In Ubuntu 12.04 and Debian, in addition to arm and armel, there is also a version called armhf. What is this?
As we all know, armel is the main ARM ABI at present. armhf is a variant of armel, the main difference is in floating point calculation.
In Armel, there are three conventions for floating-point calculations.
Taking gcc as an example, there are three corresponding -mfloat-abi parameter values:
soft
Soft means that all floating-point operations are implemented in the software layer, which is of course not very efficient and is suitable for early ARM processors that do not have floating-point calculation units;
softfp
Softfp is currently the default setting for Armel. It delegates floating-point calculations to the FPU, but passes function parameters using general-purpose integer registers instead of FPU registers.
hard
hard uses the FPU floating-point registers to pass function parameters to the FPU for processing.
It should be noted that in terms of compatibility, soft is compatible with the latter two, but softfp and hard modes are not compatible.
By default, armel uses softfp, so the hard mode armel is used as a separate abi, called armhf.
2. Value
Using softfp mode, there will be unnecessary conversions from floating point to integer and from integer to floating point.
Using hard mode can save an average of 20 CPU cycles for each floating-point related function call[1].
For an architecture like ARM where every cycle counts, this improvement is undoubtedly huge.
Without changing the source code or configuration, using armhf can improve performance by 20-25% on some applications[2].

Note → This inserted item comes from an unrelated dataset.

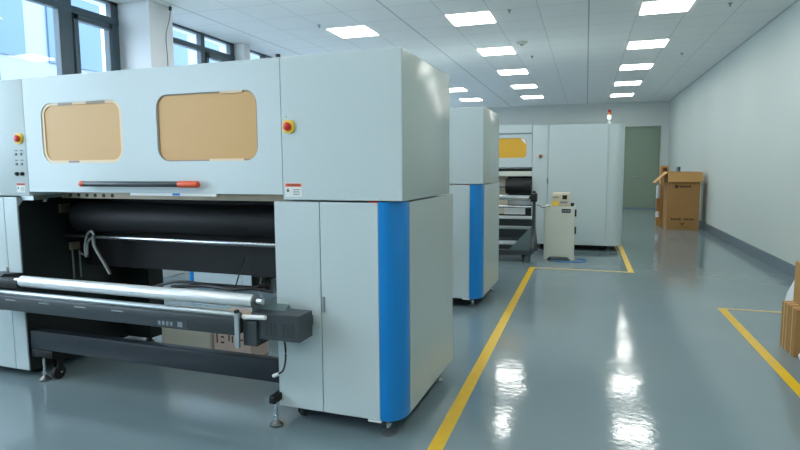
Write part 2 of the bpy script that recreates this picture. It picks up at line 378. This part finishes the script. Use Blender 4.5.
def machine(loc, rz, label):
    t = empty('printing_machine', loc, rz, label, 'printing machine')
    ZT, ZM, D = 1.90, 1.18, .86
    # --- lower right cabinet
    c = MB().prism([(-.572, .012), (-.003, .012), (-.003, .128), (.106, .128), (.106, .99), (-.572, .99)], .085, ZM-.004, 'xy').out('lower_cabinet', 'cab', t, smooth=False)
    for a, b, zz in ((-.572, -.313, .09), (-.309, .004, .09)):
        MB().box(a, b, -.008, .012, zz, ZM, .003).out('cabinet_door', 'cab', c, smooth=False)
    MB().box(-.303, -.29, -.014, -.008, .62, .70, .002).out('latch', 'greyink', c, smooth=False)
    P = [(.006, .13), (.006, -.008)]
    for k in range(1, 12):
        a = PI/2*k/12; P.append((.024+.092*math.sin(a), .118-.126*math.cos(a)))
    P += [(.116, .118), (.116, .13)]
    MB().prism(P, .09, ZM+.003, 'xy').out('corner_trim', 'blue', c)['label'] = 'rounded bright blue corner column'
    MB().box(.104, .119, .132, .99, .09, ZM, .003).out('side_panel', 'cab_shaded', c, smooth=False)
    MB().box(-.04, .0, -.006, .02, ZM, ZM+.006).out('top_clip', 'red', c, smooth=False)
    MB().box(-.06, .01, -.012, .01, .080, .09).out('door_sill', 'white', c, smooth=False)
    MB().box(-.56, .07, .10, .90, .065, .085).out('plinth', 'black', c, smooth=False)
    # --- lower left cabinet
    c = MB().prism([(-2.432, .012), (-3.197, .012), (-3.197, .128), (-3.306, .128), (-3.306, .99), (-2.432, .99)], .06, ZM-.004, 'xy').out('lower_cabinet', 'cab', t, smooth=False)
    for a, b in ((-2.546, -2.432), (-3.2, -2.55)):
        MB().box(a, b, -.008, .012, .06, ZM, .003).out('cabinet_door', 'cab', c, smooth=False)
    MB().box(-2.56, -2.548, -.016, -.008, .69, .73, .002).out('latch', 'greyink', c, smooth=False)
    MB().prism([(-3.2-p[0], p[1]) for p in P], .06, ZM+.003, 'xy').out('corner_trim', 'blue', c)['label'] = 'rounded bright blue corner column'
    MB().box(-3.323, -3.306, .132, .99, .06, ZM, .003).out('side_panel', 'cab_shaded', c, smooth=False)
    pl = MB().prism([(-.0, .058), (.95, .058), (.95, 1.165), (.04, 1.165), (.0, 1.12)], -2.432, -2.424, 'yz').out('side_plate', 'green_black', t, smooth=False)
    MB().box(-2.424, -2.405, .27, .35, 1.06, 1.12, .003).out('junction_box', 'bronze', pl, smooth=False)
    MB().box(-2.424, -2.40, .33, .40, .80, .85, .003).out('sensor_block', 'bronze', pl, smooth=False)
    MB().cyl((-2.41, .345, .8), (-2.41, .345, .6), .006).cyl((-2.41, .40, .79), (-2.41, .40, .6), .006).cyl((-2.41, .40, .77), (-2.36, .43, .74), .008).out('guide_rod', 'dullsteel', pl)
    MB().box(-.60, -.576, .06, .95, .08, 1.17).out('side_plate', 'green_black', t, smooth=False)
    # --- upper right box
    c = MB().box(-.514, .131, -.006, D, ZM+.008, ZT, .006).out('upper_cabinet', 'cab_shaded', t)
    MB().box(-.512, .129, -.012, -.005, ZM+.01, ZT-.002, .002).out('front_panel', 'cab', c, smooth=False)
    estop(c, -.468, 1.555, -.012); warning(c, -.5, 1.205, .096, .07, -.012)
    MB().box(-.487, -.481, -.0135, -.012, 1.603, 1.609).out('status_dot', 'greyink', c)
    # --- upper left box with controls
    c = MB().box(-3.32, -2.318, -.006, D, ZM+.008, ZT, .006).out('control_cabinet', 'cab', t)
    estop(c, -2.365, 1.54, -.006)
    for k, (x, z) in enumerate([(-2.405, 1.46), (-2.36, 1.46), (-2.405, 1.40), (-2.36, 1.40)]):
        q = MB().lathe((x, -.006, z-.015), [(.008, 0), (.007, .006), (.004, .008)], 12, '-y').out('push_button', 'greyink', c)
        MB().box(x-.012, x+.012, -.0075, -.006, z+.004, z+.012).out('button_caption', 'greyink', q, smooth=False)
    for x in (-2.405, -2.36):
        MB().lathe((x, -.006, 1.325), [(.012, 0), (.012, .01), (.008, .016)], 14, '-y').out('selector_switch', 'ink', c)
    warning(c, -2.42, 1.21, .075, .06, -.006)
    # --- middle hood with two viewing windows
    W = [rrect(-2.175, -1.553, 1.388, 1.742, .075), rrect(-1.305, -.658, 1.390, 1.752, .075)]
    c = MB().sheet([(-2.313, 1.215), (-.519, 1.215), (-.519, ZT), (-2.313, ZT)], W, -.006, .014).out('hood', 'cab', t, smooth=False)
    MB().box(-2.313, -.519, .03, D, 1.215, ZT).out('hood_body', 'cab', c, smooth=False)
    for k, (x0, x1, z0, z1) in enumerate(((-2.175, -1.553, 1.388, 1.742), (-1.305, -.658, 1.390, 1.752))):
        q = MB().prism(rrect(x0-.002, x1+.002, z0-.002, z1+.002, .076), .004, .022).out('viewing_window', 'tan', c)
        g = .02 if k == 0 else .009
        MB().sheet(rrect(x0, x1, z0, z1, .075), [rrect(x0+g, x1-g*.9, z0+g*.8, z1-g*.7, .06)], -.001, .005).out('window_rim', 'tanrim' if k == 0 else 'greyrim', q)
        e = MB()
        for a, b, zz in (((x0+.14, x0+.25, z1-.008), (x0+.36, x0+.5, z1-.008), (x0+.2, x0+.28, z0+.008)) if k == 0 else ((x0+.42, x0+.56, z1-.006), (x0+.34, x0+.56, z0+.006))):
            e.box(a, b, -.003, .003, zz-.006, zz+.006)
        e.out('hinge_tab', 'greyrim' if k == 0 else 'tanrim', q, smooth=False)
    h = MB().cyl((-1.82, -.045, 1.266), (-1.12, -.045, 1.266), .0155, bevel=.002).out('handle_bar', 'charcoal', c)
    for x in (-1.74, -1.18): MB().cyl((x, -.045, 1.266), (x, -.006, 1.266), .009, seg=12).out('standoff', 'charcoal', h)
    MB().cyl((-1.14, -.045, 1.266), (-1.01, -.045, 1.266), .018, bevel=.005).out('end_cap', 'orange', h)['label'] = 'orange end grip'
    MB().cyl((-1.845, -.045, 1.266), (-1.815, -.045, 1.266), .017, bevel=.004).out('end_cap', 'orange', h)
    MB().box(-1.52, -.93, -.004, .02, 1.20, 1.214).out('scale_strip', 'white', c, smooth=False)
    MB().box(-1.22, -1.17, -.0055, -.004, 1.202, 1.216).out('scale_marker', 'blue', c, smooth=False)
    MB().cyl((-.535, .01, ZT), (-.535, .01, ZT+.018), .012, seg=12).out('post_cap', 'ink', c)
    MB().box(-2.424, -2.32, .02, .12, ZM-.02, 1.215).out('corner_block', 'alu', t, smooth=False)
    # --- inside the opening
    r = MB().box(-2.3, -.58, .20, .235, 1.165, 1.205, .002).box(-2.3, -.58, .21, .30, 1.205, 1.215).out('upper_rail', 'bronze', t, smooth=False)
    m = MB()
    for k in range(6): m.cyl((-2.22+k*.07, .197, 1.185), (-2.22+k*.07, .20, 1.185), .012, seg=12)
    m.out('bolt', 'ink', r)
    MB().cyl((-2.35, .12, 1.20), (-2.35, .12, 1.145), .01, seg=12).out('limit_pin', 'white', t)
    MB().cyl((-2.33, .36, 1.03), (-.6, .36, 1.03), .10, seg=40, bevel=.01).out('platen_roller', 'black', t)
    MB().box(-2.42, -.6, .47, .50, .675, 1.2).out('rear_panel', 'black', t, smooth=False)
    MB().cyl((-2.14, .29, .905), (-.6, .29, .905), .0155, bevel=.002).out('guide_bar', 'steel', t)
    MB().cyl((-2.42, .29, .905), (-2.16, .29, .905), .009, seg=12).out('guide_bar_pin', 'black', t)
    a = MB().tube([(-2.13, .27, .91), (-2.12, .27, .84), (-2.05, .27, .74), (-2.00, .27, .665)], .012).out('tension_arm', 'dullsteel', t)
    MB().tube([(-2.19, .26, .77), (-2.195, .26, .84), (-2.17, .26, .92), (-2.13, .26, .945), (-2.11, .26, .92)], .008).out('hook', 'alu', a)
    MB().tube([(-2.17, .255, .79), (-2.165, .255, .86), (-2.14, .255, .90)], .008).out('hook', 'alu', a)
    MB().box(-2.424, -2.2, .80, .95, .06, .8).out('rear_leg', 'green_black', t, smooth=False)
    MB().box(-2.42, -.6, .93, .97, .60, .70).out('rear_rail', 'green_black', t, smooth=False)
    # --- lower cross beam
    b = MB().box(-2.42, -.575, .005, .075, .205, .325, .006).out('cross_beam', 'beam', t)
    MB().box(-2.41, -2.23, .0, .16, .155, .205, .006).out('foot_bracket', 'black', b)
    MB().box(-.592, -.556, -.08, .03, .125, .165, .004).out('foot_bracket', 'black', b)
    for x, y in ((-2.33, .02), (-.565, -.055)): foot(t, x, y, .15)
    foot(t, .025, .055, .088, .042); foot(t, .06, .82, .088, .036); foot(t, -2.3, .88, .1)
    foot(t, -3.2, .1, .078); foot(t, -3.2, .9, .078)
    caster(t, -2.27, .07, .15, .045); caster(t, -.49, .10, .078, .022); caster(t, -.49, .85, .078, .03); caster(t, -2.6, .85, .078, .03)
    # --- winder in front
    wb = MB().box(-2.60, -.665, -.235, -.165, .525, .612, .008).out('winder_beam', 'charcoal', t)
    MB().cyl((-2.60, -.20, .622), (-.665, -.20, .622), .017, bevel=.003).out('front_bar', 'alu', wb)
    m = MB()
    for x in (-2.23, -1.96, -1.69, -1.42): m.box(x-.04, x+.04, -.2375, -.235, .588, .594)
    m.out('slot', 'alu', wb, smooth=False)
    q = MB().box(-1.16, -.96, -.2375, -.235, .535, .573).out('name_plate', 'charcoal', wb, smooth=False)
    mk = MB()
    for k in range(4): mk.box(-1.145+k*.026, -1.13+k*.026, -.2385, -.2375, .543, .563)
    mk.box(-1.02, -.99, -.2385, -.2375, .541, .567)
    mk.out('printed_marks', 'greyink', q, smooth=False)
    ar = MB().prism([(-.25, .52), (-.05, .47), (-.0, .52), (-.0, .70), (-.12, .715), (-.25, .66)], -2.60, -2.43, 'yz').out('winder_bracket', 'charcoal', t, smooth=False)
    MB().box(-2.44, -2.22, -.20, -.13, .65, .70, .006).out('bearing_block', 'ink', ar)
    ro = MB().cyl((-2.21, -.17, .692), (-.60, -.17, .692), .033, seg=36, bevel=.003).out('take_up_roll', 'film', t)
    ro['label'] = 'shiny silver wound roll'
    MB().cyl((-2.26, -.17, .692), (-2.21, -.17, .692), .018, seg=16).cyl((-.60, -.17, .692), (-.55, -.17, .692), .016, seg=16).out('shaft', 'steel', ro)
    MB().cyl((-.598, -.17, .692), (-.592, -.17, .692), .036).out('flange', 'dullsteel', ro)
    br = MB().prism([(-.64, -.13), (-.45, -.13), (-.50, -.0), (-.60, .25), (-.64, .25)], .60, .645, 'xy').out('winder_bracket', 'tray', t, smooth=False)
    MB().box(-.665, -.64, -.25, -.235, .47, .645, .002).out('upright_plate', 'alu', br, smooth=False)
    MB().cyl((-.635, -.22, .622), (-.502, -.22, .628), .0115, bevel=.002).out('shaft_pin', 'white', br)
    MB().box(-.66, -.645, -.255, -.23, .645, .66, .002).out('clamp', 'ink', br, smooth=False)
    MB().box(-.64, -.56, -.215, -.10, .475, .60, .004).out('gearbox', 'charcoal', br, smooth=False)
    mo = MB().box(-.60, -.33, -.20, -.07, .512, .642, .003).out('motor_housing', 'charcoal', t, smooth=False)
    m = MB()
    for i in range(7):
        for j in range(7):
            if i == 3: continue
            m.box(-.52+i*.024, -.503+i*.024, -.2008, -.1995, .535+j*.010, .540+j*.010)
    m.out('vent_slots', 'ink', mo, smooth=False)
    MB().box(-.56, -.36, -.07, -.008, .55, .60).out('mounting_arm', 'charcoal', mo, smooth=False)
    cc = MB().tube([(-.435, -.17, .525), (-.44, -.15, .45), (-.462, -.12, .38), (-.495, -.09, .32), (-.532, -.071, .292)], .005).out('motor_cable', 'ink', t)
    MB().cyl((-.57, -.065, .272), (-.53, -.072, .292), .010, seg=12, bevel=.002).out('connector_plug', 'white', cc)
    m = MB()
    m.tube([(-1.52, .15, .64), (-1.3, .12, .69), (-1.0, .18, .66), (-.85, .14, .68), (-.70, .16, .66)], .009)
    m.tube([(-1.35, .1, .66), (-1.15, .14, .67), (-.9, .1, .675), (-.75, .2, .69)], .011)
    m.tube([(-.98, .3, .82), (-.95, .2, .74), (-.92, .1, .65)], .004)
    m.out('cable_bundle', 'ink', t)
    return t
m1 = machine((-.95, 2.546, 0), -.027, 'nearest large printing machine with two tan windows, silver roll and dark motor box')
m2 = copy_tree(m1); m2.location = (-1.04, 5.26, 0); m2.rotation_euler.z = -.02
m2['label'] = 'middle printing machine mostly hidden behind the nearest, its blue corner and pale side showing'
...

For some programs that rely heavily on floating-point operations, the performance can be improved by 300%[3].
3. Use
Enabling armhf requires hardware support. According to the Debian wiki, it requires an ARMv7 CPU, Thumb-2 instruction set, and VFP3D16 floating-point processor[4].
In the gcc compilation parameters, use -mfloat-abi=hard -mfpu=vfp.

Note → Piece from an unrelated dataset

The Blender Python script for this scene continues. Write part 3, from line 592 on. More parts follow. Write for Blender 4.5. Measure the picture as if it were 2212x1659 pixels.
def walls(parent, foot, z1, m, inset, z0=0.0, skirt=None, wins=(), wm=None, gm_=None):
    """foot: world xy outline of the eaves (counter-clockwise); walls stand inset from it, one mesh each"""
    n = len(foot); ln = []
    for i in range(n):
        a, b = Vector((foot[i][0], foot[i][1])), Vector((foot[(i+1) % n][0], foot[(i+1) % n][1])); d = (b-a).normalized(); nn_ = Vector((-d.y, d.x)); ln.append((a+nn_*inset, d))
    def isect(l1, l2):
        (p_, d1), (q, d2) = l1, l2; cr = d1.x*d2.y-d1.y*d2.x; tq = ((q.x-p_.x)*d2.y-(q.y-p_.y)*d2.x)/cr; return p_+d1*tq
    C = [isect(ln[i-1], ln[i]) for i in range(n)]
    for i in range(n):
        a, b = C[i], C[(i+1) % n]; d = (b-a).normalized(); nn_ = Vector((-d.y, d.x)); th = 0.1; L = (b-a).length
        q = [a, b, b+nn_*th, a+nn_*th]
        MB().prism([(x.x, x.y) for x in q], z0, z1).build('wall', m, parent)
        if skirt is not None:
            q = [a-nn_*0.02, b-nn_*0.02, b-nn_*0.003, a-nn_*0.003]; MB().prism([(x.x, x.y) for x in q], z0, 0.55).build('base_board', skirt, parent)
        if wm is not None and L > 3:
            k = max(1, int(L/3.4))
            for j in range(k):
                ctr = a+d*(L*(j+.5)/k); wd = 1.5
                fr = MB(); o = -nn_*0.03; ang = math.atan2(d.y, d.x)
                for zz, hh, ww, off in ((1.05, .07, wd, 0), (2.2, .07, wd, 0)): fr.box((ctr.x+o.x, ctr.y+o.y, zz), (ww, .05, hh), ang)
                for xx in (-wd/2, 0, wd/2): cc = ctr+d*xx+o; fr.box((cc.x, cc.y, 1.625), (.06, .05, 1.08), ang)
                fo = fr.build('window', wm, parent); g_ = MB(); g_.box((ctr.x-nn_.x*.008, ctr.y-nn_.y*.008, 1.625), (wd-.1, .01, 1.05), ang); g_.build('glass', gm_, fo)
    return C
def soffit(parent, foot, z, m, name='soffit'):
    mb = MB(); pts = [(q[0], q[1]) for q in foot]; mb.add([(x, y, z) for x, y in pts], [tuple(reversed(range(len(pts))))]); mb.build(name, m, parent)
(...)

In terms of tools, CodeSourcery first supported the hard mode. You can also compile the tool chain yourself [5].
4. History of Linux with armfp
On May 20, 2010, Konstantinos Margaritis published a document announcing that Ubuntu Larmic would be ported to hard mode[6].

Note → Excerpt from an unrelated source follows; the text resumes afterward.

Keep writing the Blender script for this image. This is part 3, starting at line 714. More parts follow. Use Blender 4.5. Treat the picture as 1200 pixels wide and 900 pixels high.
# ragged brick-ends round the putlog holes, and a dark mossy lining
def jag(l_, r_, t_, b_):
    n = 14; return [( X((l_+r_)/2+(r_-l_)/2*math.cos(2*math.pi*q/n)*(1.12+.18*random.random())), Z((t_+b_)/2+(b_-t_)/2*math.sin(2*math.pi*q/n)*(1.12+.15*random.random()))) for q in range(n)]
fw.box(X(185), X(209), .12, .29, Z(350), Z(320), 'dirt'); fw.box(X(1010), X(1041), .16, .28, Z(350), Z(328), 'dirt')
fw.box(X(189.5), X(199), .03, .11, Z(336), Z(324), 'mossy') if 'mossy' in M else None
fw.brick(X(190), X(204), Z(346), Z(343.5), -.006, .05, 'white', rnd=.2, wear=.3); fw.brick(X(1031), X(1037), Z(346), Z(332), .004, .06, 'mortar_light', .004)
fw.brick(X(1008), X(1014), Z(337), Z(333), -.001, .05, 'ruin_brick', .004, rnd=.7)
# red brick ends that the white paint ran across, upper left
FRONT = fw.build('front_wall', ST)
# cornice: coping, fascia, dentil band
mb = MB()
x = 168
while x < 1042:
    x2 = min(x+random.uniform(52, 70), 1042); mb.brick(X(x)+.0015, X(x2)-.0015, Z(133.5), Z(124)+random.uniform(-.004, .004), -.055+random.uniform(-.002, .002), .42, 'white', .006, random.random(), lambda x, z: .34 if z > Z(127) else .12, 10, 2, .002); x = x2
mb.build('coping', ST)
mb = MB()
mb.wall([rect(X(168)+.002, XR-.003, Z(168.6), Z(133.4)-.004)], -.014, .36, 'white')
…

This news later sparked a discussion on powerdeveloper about performance improvements[7].
On July 6, 2010, Hector Oron sent the email discussion between him and Konstantinos to the debian-arm mailing list [8].
It was called armelfp, which attracted the attention of the community and got the official name armhf.
On July 18, 2010, the unofficial debian-armhf port work started[9].
On November 24, 2011, the port became an official Debian activity.
Currently, more than 90% of the software in the Debian repository has been ported[10].
Debian plans to release an armhf version in Wheezy (7.0), and Ubuntu also plans to release an armhf version in Precise Pangolin 12.04 LTS.
In addition, for the Toshiba AC100 mentioned earlier, armhf debian and ubuntu images are now available for installation and trial [11, 12].